* start *

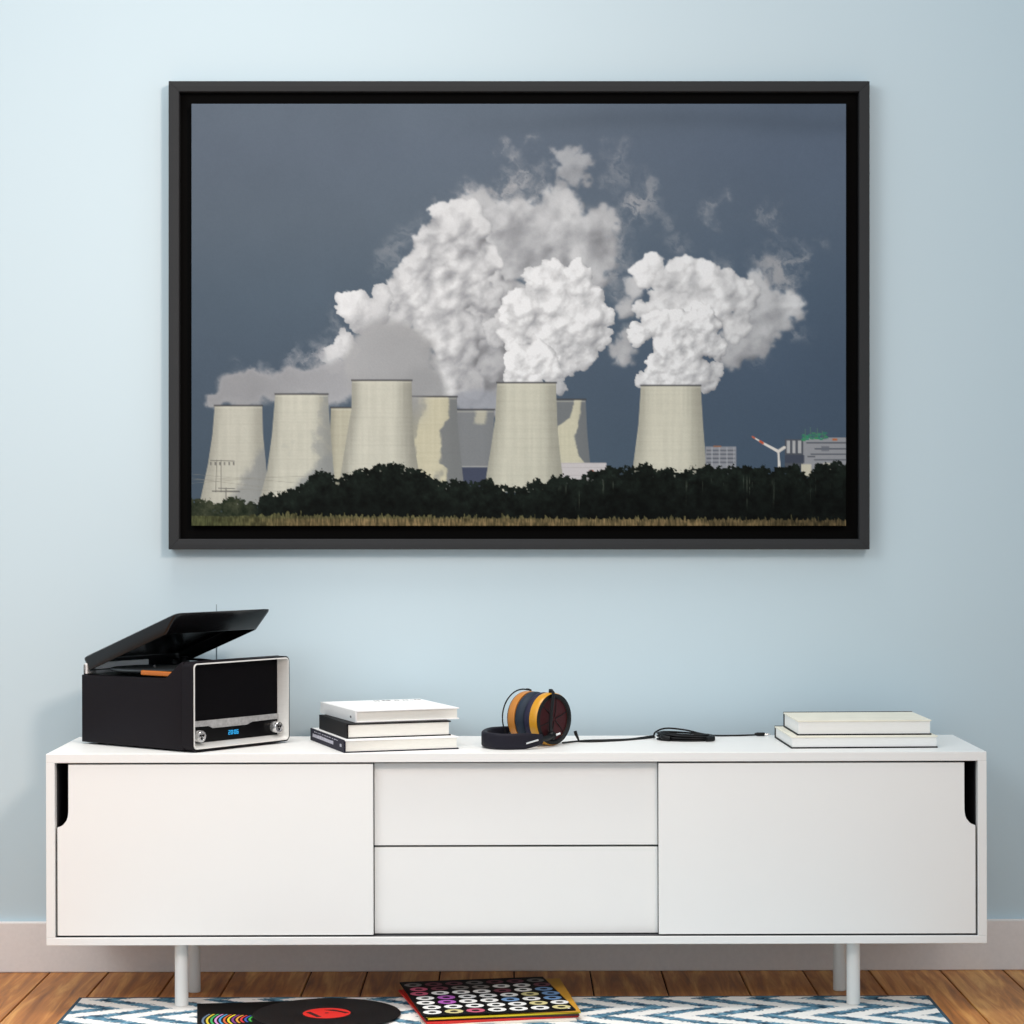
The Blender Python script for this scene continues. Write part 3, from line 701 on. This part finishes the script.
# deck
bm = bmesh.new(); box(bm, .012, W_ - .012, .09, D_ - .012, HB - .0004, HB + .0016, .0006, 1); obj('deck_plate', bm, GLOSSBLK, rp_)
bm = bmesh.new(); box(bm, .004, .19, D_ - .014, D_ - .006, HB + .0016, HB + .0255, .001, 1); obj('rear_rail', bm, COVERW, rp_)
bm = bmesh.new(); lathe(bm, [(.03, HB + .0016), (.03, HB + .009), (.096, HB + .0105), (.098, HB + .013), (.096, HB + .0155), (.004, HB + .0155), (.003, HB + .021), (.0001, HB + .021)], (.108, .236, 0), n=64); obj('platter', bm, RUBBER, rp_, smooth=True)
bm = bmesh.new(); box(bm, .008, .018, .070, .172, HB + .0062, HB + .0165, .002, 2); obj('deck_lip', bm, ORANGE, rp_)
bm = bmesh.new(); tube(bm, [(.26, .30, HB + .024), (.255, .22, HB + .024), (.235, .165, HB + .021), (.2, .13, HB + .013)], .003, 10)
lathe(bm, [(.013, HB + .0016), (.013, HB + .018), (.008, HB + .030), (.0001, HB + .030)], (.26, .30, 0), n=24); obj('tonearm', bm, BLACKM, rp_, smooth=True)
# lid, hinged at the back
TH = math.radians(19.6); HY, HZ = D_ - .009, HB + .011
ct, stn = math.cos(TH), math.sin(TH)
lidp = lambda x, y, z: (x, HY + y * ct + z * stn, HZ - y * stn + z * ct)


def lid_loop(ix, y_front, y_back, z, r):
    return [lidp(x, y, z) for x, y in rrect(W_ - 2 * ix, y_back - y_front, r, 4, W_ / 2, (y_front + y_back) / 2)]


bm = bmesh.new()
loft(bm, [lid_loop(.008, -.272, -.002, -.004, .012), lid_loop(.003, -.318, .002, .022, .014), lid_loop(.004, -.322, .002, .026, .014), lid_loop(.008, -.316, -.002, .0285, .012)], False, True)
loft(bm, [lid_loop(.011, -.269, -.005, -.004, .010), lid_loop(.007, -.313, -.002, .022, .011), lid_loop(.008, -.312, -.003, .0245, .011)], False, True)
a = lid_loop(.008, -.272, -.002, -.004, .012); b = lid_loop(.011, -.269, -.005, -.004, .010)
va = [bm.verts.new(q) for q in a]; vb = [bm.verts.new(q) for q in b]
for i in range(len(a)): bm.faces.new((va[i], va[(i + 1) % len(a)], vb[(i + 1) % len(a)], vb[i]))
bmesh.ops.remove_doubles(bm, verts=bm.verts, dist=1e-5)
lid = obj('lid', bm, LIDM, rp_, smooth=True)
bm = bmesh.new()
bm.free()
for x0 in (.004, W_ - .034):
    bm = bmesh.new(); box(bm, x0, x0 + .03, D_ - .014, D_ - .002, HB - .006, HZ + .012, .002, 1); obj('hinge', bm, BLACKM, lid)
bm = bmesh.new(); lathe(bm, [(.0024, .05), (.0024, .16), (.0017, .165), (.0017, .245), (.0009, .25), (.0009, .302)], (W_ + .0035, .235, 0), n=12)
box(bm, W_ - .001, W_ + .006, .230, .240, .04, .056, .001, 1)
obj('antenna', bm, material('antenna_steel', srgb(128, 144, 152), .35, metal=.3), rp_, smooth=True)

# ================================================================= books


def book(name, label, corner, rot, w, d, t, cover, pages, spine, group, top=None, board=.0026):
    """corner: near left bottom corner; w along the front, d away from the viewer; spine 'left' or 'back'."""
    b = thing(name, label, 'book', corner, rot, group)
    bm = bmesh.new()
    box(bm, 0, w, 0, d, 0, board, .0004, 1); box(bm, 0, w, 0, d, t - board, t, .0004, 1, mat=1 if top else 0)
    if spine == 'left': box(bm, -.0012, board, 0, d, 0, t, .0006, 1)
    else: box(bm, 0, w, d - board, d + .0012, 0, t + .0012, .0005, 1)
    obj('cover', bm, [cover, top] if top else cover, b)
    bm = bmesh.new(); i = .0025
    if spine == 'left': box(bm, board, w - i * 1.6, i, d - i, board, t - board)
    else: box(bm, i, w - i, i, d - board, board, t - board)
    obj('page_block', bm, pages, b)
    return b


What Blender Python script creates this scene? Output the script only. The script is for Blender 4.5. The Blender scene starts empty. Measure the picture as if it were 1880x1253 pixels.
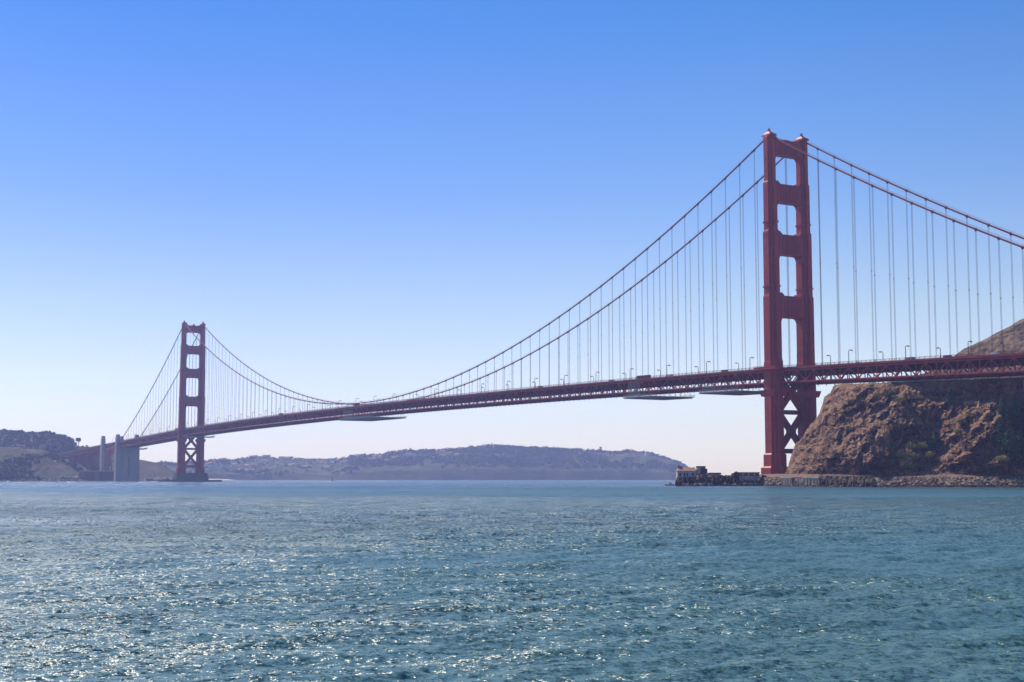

* end *

Problem: Output the full set of records above without changing a word, and drop the images.

Full output:
The Blender Python script for this scene continues. Write part 3, from line 701 on. This part finishes the script.
# deck
bm = bmesh.new(); box(bm, .012, W_ - .012, .09, D_ - .012, HB - .0004, HB + .0016, .0006, 1); obj('deck_plate', bm, GLOSSBLK, rp_)
bm = bmesh.new(); box(bm, .004, .19, D_ - .014, D_ - .006, HB + .0016, HB + .0255, .001, 1); obj('rear_rail', bm, COVERW, rp_)
bm = bmesh.new(); lathe(bm, [(.03, HB + .0016), (.03, HB + .009), (.096, HB + .0105), (.098, HB + .013), (.096, HB + .0155), (.004, HB + .0155), (.003, HB + .021), (.0001, HB + .021)], (.108, .236, 0), n=64); obj('platter', bm, RUBBER, rp_, smooth=True)
bm = bmesh.new(); box(bm, .008, .018, .070, .172, HB + .0062, HB + .0165, .002, 2); obj('deck_lip', bm, ORANGE, rp_)
bm = bmesh.new(); tube(bm, [(.26, .30, HB + .024), (.255, .22, HB + .024), (.235, .165, HB + .021), (.2, .13, HB + .013)], .003, 10)
lathe(bm, [(.013, HB + .0016), (.013, HB + .018), (.008, HB + .030), (.0001, HB + .030)], (.26, .30, 0), n=24); obj('tonearm', bm, BLACKM, rp_, smooth=True)
# lid, hinged at the back
TH = math.radians(19.6); HY, HZ = D_ - .009, HB + .011
ct, stn = math.cos(TH), math.sin(TH)
lidp = lambda x, y, z: (x, HY + y * ct + z * stn, HZ - y * stn + z * ct)


def lid_loop(ix, y_front, y_back, z, r):
    return [lidp(x, y, z) for x, y in rrect(W_ - 2 * ix, y_back - y_front, r, 4, W_ / 2, (y_front + y_back) / 2)]


bm = bmesh.new()
loft(bm, [lid_loop(.008, -.272, -.002, -.004, .012), lid_loop(.003, -.318, .002, .022, .014), lid_loop(.004, -.322, .002, .026, .014), lid_loop(.008, -.316, -.002, .0285, .012)], False, True)
loft(bm, [lid_loop(.011, -.269, -.005, -.004, .010), lid_loop(.007, -.313, -.002, .022, .011), lid_loop(.008, -.312, -.003, .0245, .011)], False, True)
a = lid_loop(.008, -.272, -.002, -.004, .012); b = lid_loop(.011, -.269, -.005, -.004, .010)
va = [bm.verts.new(q) for q in a]; vb = [bm.verts.new(q) for q in b]
for i in range(len(a)): bm.faces.new((va[i], va[(i + 1) % len(a)], vb[(i + 1) % len(a)], vb[i]))
bmesh.ops.remove_doubles(bm, verts=bm.verts, dist=1e-5)
lid = obj('lid', bm, LIDM, rp_, smooth=True)
bm = bmesh.new()
bm.free()
for x0 in (.004, W_ - .034):
    bm = bmesh.new(); box(bm, x0, x0 + .03, D_ - .014, D_ - .002, HB - .006, HZ + .012, .002, 1); obj('hinge', bm, BLACKM, lid)
bm = bmesh.new(); lathe(bm, [(.0024, .05), (.0024, .16), (.0017, .165), (.0017, .245), (.0009, .25), (.0009, .302)], (W_ + .0035, .235, 0), n=12)
box(bm, W_ - .001, W_ + .006, .230, .240, .04, .056, .001, 1)
obj('antenna', bm, material('antenna_steel', srgb(128, 144, 152), .35, metal=.3), rp_, smooth=True)

# ================================================================= books


def book(name, label, corner, rot, w, d, t, cover, pages, spine, group, top=None, board=.0026):
    """corner: near left bottom corner; w along the front, d away from the viewer; spine 'left' or 'back'."""
    b = thing(name, label, 'book', corner, rot, group)
    bm = bmesh.new()
    box(bm, 0, w, 0, d, 0, board, .0004, 1); box(bm, 0, w, 0, d, t - board, t, .0004, 1, mat=1 if top else 0)
    if spine == 'left': box(bm, -.0012, board, 0, d, 0, t, .0006, 1)
    else: box(bm, 0, w, d - board, d + .0012, 0, t + .0012, .0005, 1)
    obj('cover', bm, [cover, top] if top else cover, b)
    bm = bmesh.new(); i = .0025
    if spine == 'left': box(bm, board, w - i * 1.6, i, d - i, board, t - board)
    else: box(bm, i, w - i, i, d - board, board, t - board)
    obj('page_block', bm, pages, b)
    return b


What Blender Python script creates this scene? Output the script only. The script is for Blender 4.5. The Blender scene starts empty. Measure the picture as if it were 1880x1253 pixels.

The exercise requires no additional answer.